Without the pictures, output the lines of the material from the very first through the one that holds "b.add(vs, [(i * (k".

#####

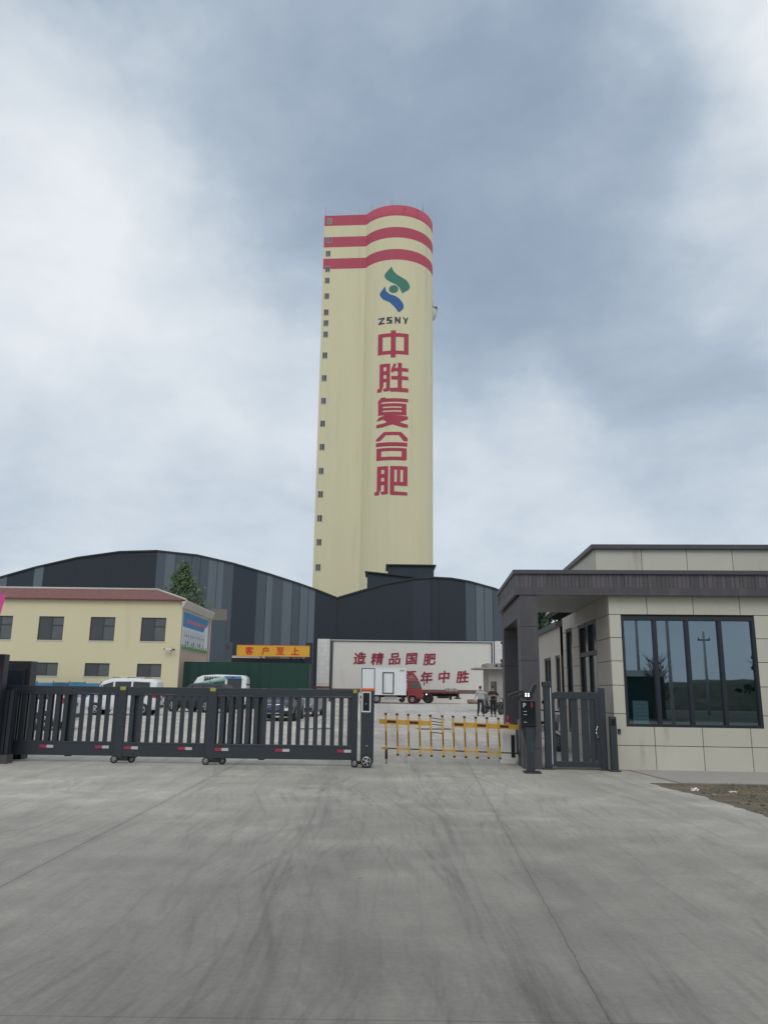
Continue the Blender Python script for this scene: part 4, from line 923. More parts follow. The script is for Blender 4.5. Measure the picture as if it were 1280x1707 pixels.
for yy in (-.13, .16):
    b = MB(); M_ = Matrix.Translation((.0, yy, .125)) @ WY; wheel(b, .125, .06, M_); wo_ = b.build('wheel', GMU); b = MB(); hubcap(b, .092, .066, M_); b.build('rim', wo_)
b = MB(); M_ = Matrix.Translation((-.235, -.07, .075)) @ WY; wheel(b, .075, .05, M_); wo_ = b.build('guide_wheel', GMU); b = MB(); hubcap(b, .047, .056, M_); b.build('rim', wo_)
MB().box(-.25, -.12, -.05, .05, .06, .12, 'black_plastic').build('guide_arm', GMU)
# gate housing on the left
HS = thing('gate_housing', 'dark stone pier and housing at the left end of the sliding gate', 'pier', (-7.3, 16.95, 0))
b = MB(); b.box(-2.6, -.22, .0, .32, 0, 2.02, 'stone_black'); b.build('pier', HS, bevel=.01)
b = MB(); b.box(-.78, -.36, -.03, -.002, 1.45, 1.84, 'frame_dark'); b.box(-.36, -.30, -.05, -.002, 0, 1.86, 'stone_black'); b.build('recessed_panel', HS, bevel=.005)
b = MB(); b.box(-2.7, -.27, -1.12, -.9, 0, 2.12, 'stone_black'); b.build('front_pier', HS, bevel=.01)
b = MB()
for i in range(6): b.box(-.62 + i * .085, -.62 + i * .085 + .07, -.92 + i * .012, -.80, .18, 1.42, 'gate_metal')
b.box(-.62, -.1, -.8, -.74, .05, 1.46, 'frame_dark'); b.box(-.66, -.06, -1.0, -.72, .0, .17, 'granite'); b.build('guide_screen', HS)
FL = thing('flag', 'pink flag hanging from a slim pole at the far left edge', 'flag', (-7.75, 15, 0))
MB().cyl((-.78, 0, 0), (-.78, 0, 3.6), .02, 'silver_plastic', n=8).build('pole', FL)
b = MB(); k = 10; vs = []
for i in range(k + 1):
    for j in range(k + 1):
        u_, v_ = i / k, j / k; z = 3.25 - 1.35 * v_; xr = .44 - .10 * v_ - .12 * v_ * v_; xl = -.75
        vs.append((xl + (xr - xl) * u_, .07 * math.sin(9 * u_ + 2 * v_), z - .25 * (1 - u_) * (1 - v_)))
b.add(vs, [(i * (k + 1) + j, (i + 1) * (k + 1) + j, (i + 1) * (k + 1) + j + 1, i * (k + 1) + j + 1) for i in range(k) for j in range(k)], 'pink_flag', smooth=True); b.build('cloth', FL)

# ------------------------------------------------------------------ vehicles
def section(st):
    x, z0, zb, zr, wb, wr = st
    h = [(wb * .88, z0), (wb * .98, z0 + .22 * (zb - z0)), (wb, z0 + .6 * (zb - z0)), (wb * .965, zb), (wr, zb + .86 * (zr - zb)), (wr * .8, zr)]
    return [(x, y, z) for y, z in h] + [(x, -y, z) for y, z in reversed(h)]
def lerp(a, c, f): return tuple(p + (q - p) * f for p, q in zip(a, c))
def car(name, label, cat, st, paint, loc, rz, wheels, r, side_glass, screens, group=None, lights=True, rim=.62):
    t_ = thing(name, label, cat, loc, rz, group); b = MB(); S_ = [section(s) for s in st]; n_ = 12
    vs = [p for s in S_ for p in s]
    b.add(vs, [(i * n_ + j, (i + 1) * n_ + j, (i + 1) * n_ + (j + 1) % n_, i * n_ + (j + 1) % n_) for i in range(len(S_) - 1) for j in range(n_)], paint)
    b.add(vs, [list(range(n_)), list(range((len(S_) - 1) * n_, len(S_) * n_))], paint)
    body = b.build('body', t_)
    me = body.data; bm = bmesh.new(); bm.from_mesh(me)
    es = [e_ for e_ in bm.edges if len(e_.link_faces) == 2 and e_.calc_face_angle(0) > .35]
    bmesh.ops.bevel(bm, geom=es, offset=.035, segments=2, profile=.6, affect='EDGES', clamp_overlap=True); 
    for f_ in bm.faces: f_.smooth = True
    bm.to_mesh(me); bm.free()
    def stat(x):
        for a, c in zip(st, st[1:]):
            if min(a[0], c[0]) <= x <= max(a[0], c[0]): return lerp(a, c, (x - a[0]) / (c[0] - a[0]))
        return st[-1]
    for xa, xb in side_glass:
        for sg in (1, -1):
            q = []
            for x, f in ((xa, .10), (xb, .10), (xb, .93), (xa, .93)):
                s = section(stat(x)); p = Vector(lerp(s[3], s[4], f)); q.append((p.x, sg * (p.y + .012), p.z))
            MB().add(q, [(0, 1, 2, 3)], 'car_glass').build('side_window', t_)
    for (xa, xb, nm) in screens:
        A, B_ = section(stat(xa)), section(stat(xb)); off = Vector((1 if xb < xa else -1, 0, .5)).normalized() * .02
        lo_s, hi_s = (A, B_)
        q = [Vector((lo_s[3][0], lo_s[3][1] * .90, lo_s[5][2])), Vector((lo_s[3][0], -lo_s[3][1] * .90, lo_s[5][2])), Vector((hi_s[4][0], -hi_s[4][1] * .92, hi_s[4][2])), Vector((hi_s[4][0], hi_s[4][1] * .92, hi_s[4][2]))]
        MB().add([tuple(p + off) for p in q], [(0, 1, 2, 3)], 'car_glass').build(nm, t_)
    wb = max(s[4] for s in st)
    for x in wheels:
        for sg in (1, -1):
            b = MB(); b.lathe([(.01, 0), (r * 1.13, 0), (r * 1.13, -.2)], 'black_plastic', 24, Matrix.Translation((x, sg * (wb + .006), r)) @ Matrix.Rotation(R(90 if sg < 0 else -90), 4, 'X')); b.build('wheel_arch', t_)
            M_ = Matrix.Translation((x, sg * (wb - .07), r)) @ (WY if sg < 0 else Matrix.Rotation(R(90), 4, 'X'))
            M_ = Matrix.Translation((x, sg * (wb - .07), r)) @ Matrix.Rotation(R(-90 if sg < 0 else 90), 4, 'X')
            b = MB(); wheel(b, r, .2, M_); wo_ = b.build('wheel', t_); b = MB(); hubcap(b, r * rim, .2, M_ @ Matrix.Translation((0, 0, -.012))); b.build('rim', wo_)
    xf, xr = st[-1][0], st[0][0]; fs, rs = st[-1], st[0]
    for sg in (1, -1):
        y = sg * fs[4] * .72; z = fs[1] + .72 * (fs[2] - fs[1])
        b = MB(); b.box(xf - .15, xf + .02, y - .16, y + .16, z - .055, z + .055, 'lamp_clear'); b.build('headlight', t_, bevel=.01)
        y = sg * rs[4] * .86; z = rs[1] + (.75 if rs[2] < .9 else 1.08) * (rs[2] - rs[1])
        b = MB(); b.box(xr - .02, xr + .2, y - .11, y + .16, z - .1, z + .1, 'tail_red'); b.build('tail_light', t_, bevel=.01)
    b = MB(); b.box(xf - .03, xf + .025, -.22, .22, fs[1] + .22, fs[1] + .33, 'plate_blue'); b.build('number_plate', t_)
    b = MB(); b.box(xr - .025, xr + .03, -.22, .22, rs[1] + .38, rs[1] + .49, 'plate_blue'); b.build('number_plate', t_)
    b = MB(); b.box(xf - .06, xf + .03, -wb * .88, wb * .88, fs[1] - .02, fs[1] + .12, 'black_plastic'); b.build('bumper', t_, bevel=.015)
    b = MB(); b.box(xr - .03, xr + .06, -wb * .88, wb * .88, rs[1] - .02, rs[1] + .12, 'black_plastic'); b.build('bumper', t_, bevel=.015)
    for sg in (1, -1):
        xm = stat(side_glass[-1][1])[0] + .12; s = section(stat(xm)); b = MB(); b.box(xm - .06, xm + .06, sg * (s[3][1] + .02), sg * (s[3][1] + .2), s[3][2] + .02, s[3][2] + .15, paint); b.build('mirror', t_, bevel=.02)
    return t_
SED = [(-2.3, .38, .80, .84, .78, .62), (-2.2, .26, .92, .98, .86, .66), (-1.55, .22, .94, 1.02, .89, .62), (-.95, .22, .94, 1.38, .89, .60), (-.2, .22, .92, 1.45, .89, .62), (.35, .22, .91, 1.42, .89, .61), (1.1, .22, .90, .98, .89, .66), (1.9, .24, .80, .86, .87, .66), (2.25, .3, .68, .72, .80, .6), (2.32, .36, .60, .64, .72, .5)]
HATCH = [(-2.0, .42, .95, 1.0, .80, .64), (-1.94, .30, 1.02, 1.14, .87, .64), (-1.6, .25, 1.0, 1.40, .88, .64), (-.8, .24, .98, 1.46, .88, .63), (-.1, .24, .96, 1.45, .88, .62), (.4, .24, .94, 1.38, .88, .61), (1.15, .25, .92, 1.0, .87, .66), (1.75, .28, .80, .86, .85, .66), (2.0, .34, .66, .72, .78, .58), (2.06, .4, .58, .62, .70, .5)]
SUVS = [(-2.2, .45, .95, 1.02, .80, .64), (-2.12, .32, 1.02, 1.2, .90, .68), (-1.8, .28, 1.04, 1.62, .92, .68), (-.9, .27, 1.02, 1.72, .92, .69), (0, .27, 1.0, 1.71, .92, .68), (.45, .27, .99, 1.64, .92, .67), (1.15, .28, .98, 1.10, .92, .7), (1.9, .3, .9, .98, .9, .7), (2.2, .36, .74, .8, .82, .62), (2.28, .42, .66, .7, .74, .5)]
VANS = [(-1.88, .40, .95, 1.05, .72, .60), (-1.84, .30, 1.0, 1.70, .79, .66), (-1.6, .28, 1.0, 1.86, .80, .66), (-.4, .27, 1.0, 1.90, .80, .66), (.55, .27, 1.0, 1.87, .80, .66), (1.0, .27, .99, 1.72, .80, .65), (1.55, .30, .95, 1.08, .79, .62), (1.8, .34, .80, .90, .74, .56), (1.86, .42, .70, .76, .68, .5)]
BUSS = [(-2.1, .45, 1.1, 1.3, .80, .68), (-2.05, .34, 1.15, 2.1, .86, .72), (-1.85, .3, 1.15, 2.28, .88, .72), (0, .3, 1.15, 2.32, .88, .72), (1.0, .3, 1.14, 2.25, .88, .72), (1.35, .3, 1.13, 2.1, .88, .7), (1.95, .33, 1.08, 1.2, .86, .68), (2.2, .4, .92, 1.0, .80, .6), (2.26, .46, .8, .86, .74, .5)]
car('minivan', 'silver-white minivan parked side-on in front of the yellow building, behind the gate', 'van', VANS, 'car_white', (-13.6, 42.2, 0), R(180), (-1.2, 1.25), .3, [(-1.5, -.62), (-.52, .32), (.42, 1.08)], [(1.5, 1.0, 'windscreen'), (-1.87, -1.7, 'rear_window')])
van = bpy.data.objects['minivan']
b = MB(); b.prism([(-1.45, 1.25), (-1.2, .75), (-1.15, .75), (-1.3, 1.05), (-1.1, 1.05), (-1.1, 1.1), (-1.33, 1.1), (-1.38, 1.25)], .806, .81, 'tail_red'); b.build('door_mark', van)
b = MB(); [b.box(x, x + .04, -.6, .6, 1.91, 1.94, 'steel_dark') for x in (-1.2, -.3, .5)]; b.build('roof_bar', van)
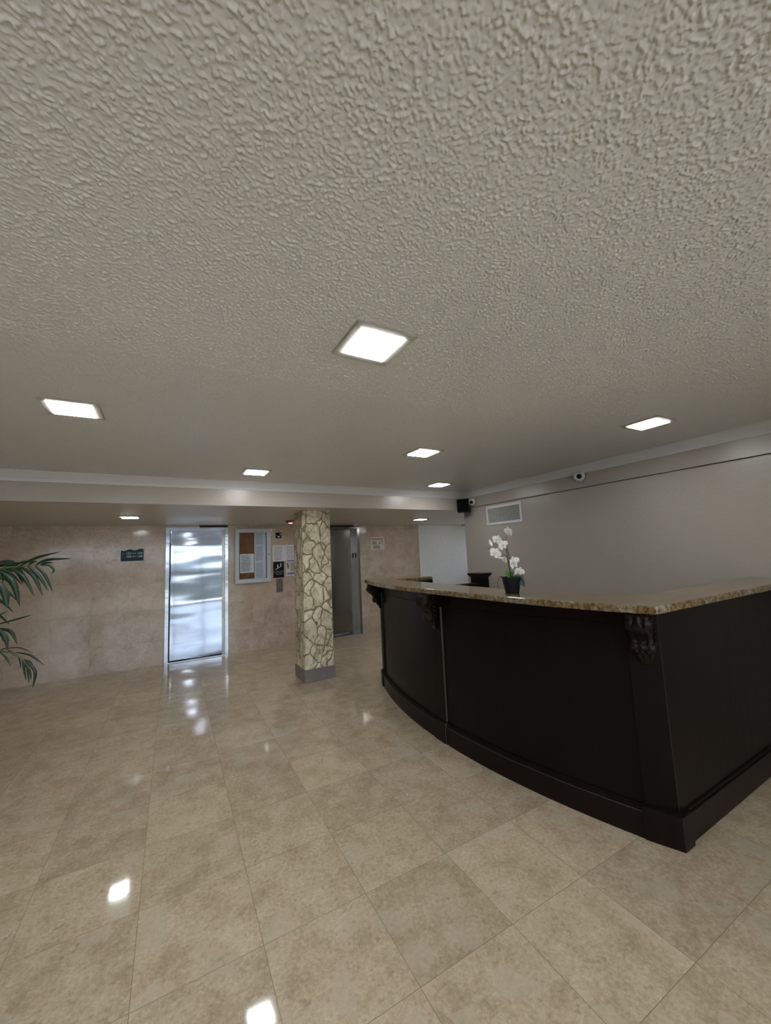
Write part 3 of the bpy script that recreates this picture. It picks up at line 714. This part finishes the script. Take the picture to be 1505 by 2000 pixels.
for base, tip, w_, bend, wd, mt in [((.000, .10, -.01), (.075, .045, -.05), .066, (.01, .018, -.01), (.35, .9, .0), OLF), ((.02, .105, 0), (.078, .058, .0), .05, (.02, .022, 0), (.2, .8, .3), OLF),
                                ((-.004, .105, 0), (-.032, .158, -.01), .034, (-.006, .004, 0), (.8, .5, .2), OLB), ((.0, .10, .01), (.012, .150, .01), .022, (.004, 0, 0), (1, .1, .1), OLB),
                                ((.0, .10, .02), (.02, .12, .09), .045, (0, .02, 0), (1, .1, .1), OLF)]:
    bm = bmesh.new(); blade(bm, op(*base), op(*tip), w_, RV*bend[0]+UV*bend[1]+FV*bend[2], RV*wd[0]+UV*wd[1]+FV*wd[2]); thick(link('leaf', bm, mt, orc, True))

# ================================================================ PALM at the left edge
PALM = m_leaf('palm_leaf', (.008, .024, .011), (.016, .044, .018), .45); PSTEM = flat('palm_stem', (.10, .13, .05), .5)
PB = Vector((-1.28, 3.45, 0)); palm = empty('potted_palm', PB); tag(palm, 'green feather palm whose arching fronds enter at the left edge', 'potted plant')
bm = bmesh.new(); lathe(bm, [(.13, 0), (.14, .01), (.175, .30), (.185, .31), (.185, .34), (.165, .34), (.155, .29)], PB); link('pot', bm, flat('dark_brown_ceramic', (.05, .035, .028), .3), palm, True)
bm = bmesh.new(); lathe(bm, [(.01, .305), (.158, .30), (.157, .29), (.01, .285)], PB); link('soil', bm, flat('potting_soil', (.03, .02, .013), .95, bump=.01), palm)
LEAFLETS=[
 ('A',[(-0.8, 3.124, 1.577), (-0.761, 3.098, 1.602), (-0.71, 3.07, 1.597)],0.010),
 ('A',[(-0.729, 3.025, 1.58), (-0.637, 2.966, 1.627), (-0.521, 2.897, 1.654)],0.015),
 ('A',[(-0.707, 3.104, 1.583), (-0.679, 3.086, 1.605), (-0.659, 3.074, 1.606)],0.014),
 ('A',[(-0.662, 3.044, 1.581), (-0.596, 3.002, 1.613), (-0.465, 2.927, 1.613)],0.015),
 ('A',[(-0.643, 3.068, 1.585), (-0.611, 3.048, 1.596), (-0.573, 3.026, 1.594)],0.013),
 ('A',[(-0.635, 3.028, 1.584), (-0.587, 3.002, 1.578), (-0.563, 2.991, 1.549), (-0.579, 3.003, 1.525)],0.011),
 ('A',[(-0.807, 3.014, 1.559), (-0.738, 2.983, 1.491), (-0.704, 2.98, 1.355)],0.030),
 ('A',[(-0.775, 3.052, 1.575), (-0.701, 3.016, 1.517), (-0.647, 3.0, 1.404)],0.020),
 ('A',[(-0.727, 3.059, 1.577), (-0.659, 3.027, 1.519), (-0.613, 3.015, 1.404)],0.020),
 ('A',[(-0.698, 3.064, 1.583), (-0.638, 3.038, 1.517), (-0.589, 3.021, 1.429)],0.017),
 ('A',[(-0.664, 3.068, 1.583), (-0.611, 3.046, 1.519), (-0.574, 3.037, 1.422)],0.016),
 ('A',[(-0.801, 3.194, 1.579), (-0.741, 3.155, 1.608), (-0.668, 3.114, 1.607)],0.012),
 ('B',[(-0.788, 2.892, 1.515), (-0.743, 2.876, 1.442), (-0.729, 2.878, 1.359)],0.033),
 ('B',[(-0.791, 2.961, 1.445), (-0.75, 2.939, 1.43), (-0.709, 2.919, 1.407)],0.006),
 ('B',[(-0.822, 3.054, 1.305), (-0.799, 3.04, 1.313), (-0.762, 3.016, 1.334)],0.007),
 ('B',[(-0.829, 3.064, 1.254), (-0.723, 3.001, 1.282), (-0.639, 2.949, 1.306)],0.010),
 ('C',[(-0.813, 3.058, 1.236), (-0.745, 3.021, 1.215), (-0.712, 3.012, 1.14)],0.017),
 ('C',[(-0.791, 2.986, 1.247), (-0.754, 2.971, 1.19), (-0.743, 2.974, 1.122)],0.018),
 ('C',[(-0.832, 3.128, 1.219), (-0.808, 3.118, 1.192), (-0.798, 3.117, 1.151)],0.013),
 ('C',[(-0.826, 3.185, 1.206), (-0.798, 3.173, 1.173), (-0.784, 3.169, 1.141)],0.008),
 ('D',[(-0.799, 3.123, 1.11), (-0.718, 3.076, 1.113), (-0.646, 3.04, 1.075)],0.006),
 ('D',[(-0.75, 3.157, 1.076), (-0.674, 3.116, 1.054), (-0.604, 3.084, 0.992)],0.010),
 ('D',[(-0.796, 3.064, 1.103), (-0.766, 3.051, 1.069), (-0.742, 3.044, 1.02)],0.010),
 ('D',[(-0.737, 3.153, 1.048), (-0.728, 3.152, 1.016), (-0.726, 3.156, 0.98)],0.008),
 ('D',[(-0.717, 3.144, 1.029), (-0.707, 3.145, 0.974), (-0.696, 3.147, 0.906)],0.011),
 ('D',[(-0.705, 3.164, 1.005), (-0.693, 3.164, 0.945), (-0.688, 3.168, 0.886)],0.009),
 ('D',[(-0.687, 3.131, 0.996), (-0.675, 3.13, 0.95), (-0.672, 3.133, 0.909)],0.009),
 ('D',[(-0.695, 3.109, 1.028), (-0.645, 3.088, 0.963), (-0.656, 3.106, 0.87)],0.016),
 ('D',[(-0.713, 3.141, 1.033), (-0.678, 3.123, 1.014), (-0.657, 3.117, 0.972)],0.012),
 ('D',[(-0.793, 3.18, 1.092), (-0.761, 3.165, 1.067), (-0.721, 3.145, 1.043)],0.011),
 ('D',[(-0.833, 3.203, 1.087), (-0.817, 3.193, 1.1), (-0.789, 3.177, 1.103)],0.007),
 ('D',[(-0.719, 3.12, 1.048), (-0.699, 3.114, 1.002), (-0.702, 3.12, 0.966)],0.009),
]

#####

> **Answer to this exercise**
Continue the Blender Python script for this scene: part 4, from line 923. More parts follow. The script is for Blender 4.5. Measure the picture as if it were 1280x1707 pixels.
for yy in (-.13, .16):
    b = MB(); M_ = Matrix.Translation((.0, yy, .125)) @ WY; wheel(b, .125, .06, M_); wo_ = b.build('wheel', GMU); b = MB(); hubcap(b, .092, .066, M_); b.build('rim', wo_)
b = MB(); M_ = Matrix.Translation((-.235, -.07, .075)) @ WY; wheel(b, .075, .05, M_); wo_ = b.build('guide_wheel', GMU); b = MB(); hubcap(b, .047, .056, M_); b.build('rim', wo_)
MB().box(-.25, -.12, -.05, .05, .06, .12, 'black_plastic').build('guide_arm', GMU)
# gate housing on the left
HS = thing('gate_housing', 'dark stone pier and housing at the left end of the sliding gate', 'pier', (-7.3, 16.95, 0))
b = MB(); b.box(-2.6, -.22, .0, .32, 0, 2.02, 'stone_black'); b.build('pier', HS, bevel=.01)
b = MB(); b.box(-.78, -.36, -.03, -.002, 1.45, 1.84, 'frame_dark'); b.box(-.36, -.30, -.05, -.002, 0, 1.86, 'stone_black'); b.build('recessed_panel', HS, bevel=.005)
b = MB(); b.box(-2.7, -.27, -1.12, -.9, 0, 2.12, 'stone_black'); b.build('front_pier', HS, bevel=.01)
b = MB()
for i in range(6): b.box(-.62 + i * .085, -.62 + i * .085 + .07, -.92 + i * .012, -.80, .18, 1.42, 'gate_metal')
b.box(-.62, -.1, -.8, -.74, .05, 1.46, 'frame_dark'); b.box(-.66, -.06, -1.0, -.72, .0, .17, 'granite'); b.build('guide_screen', HS)
FL = thing('flag', 'pink flag hanging from a slim pole at the far left edge', 'flag', (-7.75, 15, 0))
MB().cyl((-.78, 0, 0), (-.78, 0, 3.6), .02, 'silver_plastic', n=8).build('pole', FL)
b = MB(); k = 10; vs = []
for i in range(k + 1):
    for j in range(k + 1):
        u_, v_ = i / k, j / k; z = 3.25 - 1.35 * v_; xr = .44 - .10 * v_ - .12 * v_ * v_; xl = -.75
        vs.append((xl + (xr - xl) * u_, .07 * math.sin(9 * u_ + 2 * v_), z - .25 * (1 - u_) * (1 - v_)))
b.add(vs, [(i * (k + 1) + j, (i + 1) * (k + 1) + j, (i + 1) * (k + 1) + j + 1, i * (k + 1) + j + 1) for i in range(k) for j in range(k)], 'pink_flag', smooth=True); b.build('cloth', FL)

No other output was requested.